*WRITTEN REQUEST*. Repeat the listing in full, word for word.

** Start of SUPPLIED DATA **

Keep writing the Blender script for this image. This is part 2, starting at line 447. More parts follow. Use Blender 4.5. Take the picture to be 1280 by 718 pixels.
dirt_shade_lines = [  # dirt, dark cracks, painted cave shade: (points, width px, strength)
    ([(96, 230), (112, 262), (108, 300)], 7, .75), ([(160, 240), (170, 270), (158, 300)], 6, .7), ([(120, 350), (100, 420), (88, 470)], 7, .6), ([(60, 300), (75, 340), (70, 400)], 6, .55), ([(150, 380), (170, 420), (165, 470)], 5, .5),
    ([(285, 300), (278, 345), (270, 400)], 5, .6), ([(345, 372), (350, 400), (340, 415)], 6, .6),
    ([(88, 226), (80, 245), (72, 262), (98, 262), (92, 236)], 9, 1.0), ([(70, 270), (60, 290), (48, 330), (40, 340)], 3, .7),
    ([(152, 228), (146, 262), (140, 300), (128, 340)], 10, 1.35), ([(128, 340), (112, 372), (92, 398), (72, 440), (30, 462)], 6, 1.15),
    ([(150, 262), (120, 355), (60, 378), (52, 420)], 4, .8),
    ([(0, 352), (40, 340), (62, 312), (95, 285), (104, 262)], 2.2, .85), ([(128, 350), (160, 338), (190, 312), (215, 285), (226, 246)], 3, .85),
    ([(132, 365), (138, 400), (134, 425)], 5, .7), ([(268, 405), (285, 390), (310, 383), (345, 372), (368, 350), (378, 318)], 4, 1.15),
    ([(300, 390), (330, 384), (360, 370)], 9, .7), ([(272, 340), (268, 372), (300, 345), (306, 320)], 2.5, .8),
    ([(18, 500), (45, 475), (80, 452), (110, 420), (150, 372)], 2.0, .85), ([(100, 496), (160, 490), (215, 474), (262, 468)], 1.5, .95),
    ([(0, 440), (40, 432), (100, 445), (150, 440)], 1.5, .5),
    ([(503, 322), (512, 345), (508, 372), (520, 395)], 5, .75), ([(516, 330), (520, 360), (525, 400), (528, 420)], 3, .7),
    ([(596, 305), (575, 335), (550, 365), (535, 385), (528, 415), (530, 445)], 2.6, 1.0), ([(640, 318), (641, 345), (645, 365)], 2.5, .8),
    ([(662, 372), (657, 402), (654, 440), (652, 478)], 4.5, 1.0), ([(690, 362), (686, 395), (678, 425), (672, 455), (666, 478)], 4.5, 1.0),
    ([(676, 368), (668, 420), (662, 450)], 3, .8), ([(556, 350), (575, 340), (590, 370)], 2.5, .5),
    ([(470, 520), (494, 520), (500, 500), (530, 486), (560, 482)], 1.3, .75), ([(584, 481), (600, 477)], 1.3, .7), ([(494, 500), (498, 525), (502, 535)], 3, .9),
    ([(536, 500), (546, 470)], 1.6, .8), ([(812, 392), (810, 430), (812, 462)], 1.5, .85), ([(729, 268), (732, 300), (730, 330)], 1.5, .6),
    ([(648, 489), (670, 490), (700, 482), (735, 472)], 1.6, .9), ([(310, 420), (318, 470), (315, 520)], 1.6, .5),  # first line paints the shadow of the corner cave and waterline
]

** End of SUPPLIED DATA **

*WRITTEN RESPONSE*.
Keep writing the Blender script for this image. This is part 2, starting at line 447. More parts follow. Use Blender 4.5. Take the picture to be 1280 by 718 pixels.
dirt_shade_lines = [  # dirt, dark cracks, painted cave shade: (points, width px, strength)
    ([(96, 230), (112, 262), (108, 300)], 7, .75), ([(160, 240), (170, 270), (158, 300)], 6, .7), ([(120, 350), (100, 420), (88, 470)], 7, .6), ([(60, 300), (75, 340), (70, 400)], 6, .55), ([(150, 380), (170, 420), (165, 470)], 5, .5),
    ([(285, 300), (278, 345), (270, 400)], 5, .6), ([(345, 372), (350, 400), (340, 415)], 6, .6),
    ([(88, 226), (80, 245), (72, 262), (98, 262), (92, 236)], 9, 1.0), ([(70, 270), (60, 290), (48, 330), (40, 340)], 3, .7),
    ([(152, 228), (146, 262), (140, 300), (128, 340)], 10, 1.35), ([(128, 340), (112, 372), (92, 398), (72, 440), (30, 462)], 6, 1.15),
    ([(150, 262), (120, 355), (60, 378), (52, 420)], 4, .8),
    ([(0, 352), (40, 340), (62, 312), (95, 285), (104, 262)], 2.2, .85), ([(128, 350), (160, 338), (190, 312), (215, 285), (226, 246)], 3, .85),
    ([(132, 365), (138, 400), (134, 425)], 5, .7), ([(268, 405), (285, 390), (310, 383), (345, 372), (368, 350), (378, 318)], 4, 1.15),
    ([(300, 390), (330, 384), (360, 370)], 9, .7), ([(272, 340), (268, 372), (300, 345), (306, 320)], 2.5, .8),
    ([(18, 500), (45, 475), (80, 452), (110, 420), (150, 372)], 2.0, .85), ([(100, 496), (160, 490), (215, 474), (262, 468)], 1.5, .95),
    ([(0, 440), (40, 432), (100, 445), (150, 440)], 1.5, .5),
    ([(503, 322), (512, 345), (508, 372), (520, 395)], 5, .75), ([(516, 330), (520, 360), (525, 400), (528, 420)], 3, .7),
    ([(596, 305), (575, 335), (550, 365), (535, 385), (528, 415), (530, 445)], 2.6, 1.0), ([(640, 318), (641, 345), (645, 365)], 2.5, .8),
    ([(662, 372), (657, 402), (654, 440), (652, 478)], 4.5, 1.0), ([(690, 362), (686, 395), (678, 425), (672, 455), (666, 478)], 4.5, 1.0),
    ([(676, 368), (668, 420), (662, 450)], 3, .8), ([(556, 350), (575, 340), (590, 370)], 2.5, .5),
    ([(470, 520), (494, 520), (500, 500), (530, 486), (560, 482)], 1.3, .75), ([(584, 481), (600, 477)], 1.3, .7), ([(494, 500), (498, 525), (502, 535)], 3, .9),
    ([(536, 500), (546, 470)], 1.6, .8), ([(812, 392), (810, 430), (812, 462)], 1.5, .85), ([(729, 268), (732, 300), (730, 330)], 1.5, .6),
    ([(648, 489), (670, 490), (700, 482), (735, 472)], 1.6, .9), ([(310, 420), (318, 470), (315, 520)], 1.6, .5),  # first line paints the shadow of the corner cave and waterline
]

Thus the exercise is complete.